Karine Tuil La décision 
La décision de ses collègues de lui retirer le dossier compte tenu de ces liens avec l'avocat de la défense précisément. Je spoile : personne ne dit rien, personne ne décide, mais tout le monde sait.
La décision de se dire qu'elle ne peut pas décider  dans sa situation. Et qu'elle la confie à d'autres qu'elle.

La voila la bonne décision. Elle se pose peu la question dans le roman. Elle l'effleure à peine. Alors qu'on a des pages sur "quitter ou pas mon mari?". 
Non, ce roman n'est pas sur "je libère ou pas un terroriste potentiel".
Ce roman porte sur les conditions d'une décision qui n'engage pas que nous, qui engage la représentation institutionnelle.

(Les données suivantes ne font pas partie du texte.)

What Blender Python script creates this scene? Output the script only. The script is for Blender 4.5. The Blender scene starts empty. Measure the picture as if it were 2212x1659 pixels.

Ce petit gout amer, c'est que l'histoire passe à côté de ça. un peu comme Les choses humaines.
Ce n'est pas la situation paradoxale, c'est le fait que la reflexion effleure le sujet, le manque de peu et me laisse sur ma faim. 
Zut, encore manqué! j'ai envie de dire à Karine Tuil.
Et il y a trente pages de trop. Les trente pages du happy ending. 
Et ils vécurent heureux (ils n'eurent pas d'enfants ensemble, il y a en a déja un mort, un handicapé et des jumeaux qui se gardent tous seuls), n'est pas crédible. 
Et c'est même inutile. Ca fait retomber tout le soufflet, toutes les décisions. Celles qui ont prises, celles qui n'ont été ni prises ni posées.
Nous n'avions pas besoin de ça. Déja qu'on s'est fait rouler sur LA décision, on se récupère une comédie romantique à la fin.
Il aurait fallu prendre la décision de laisser les vies des personnages inachevées.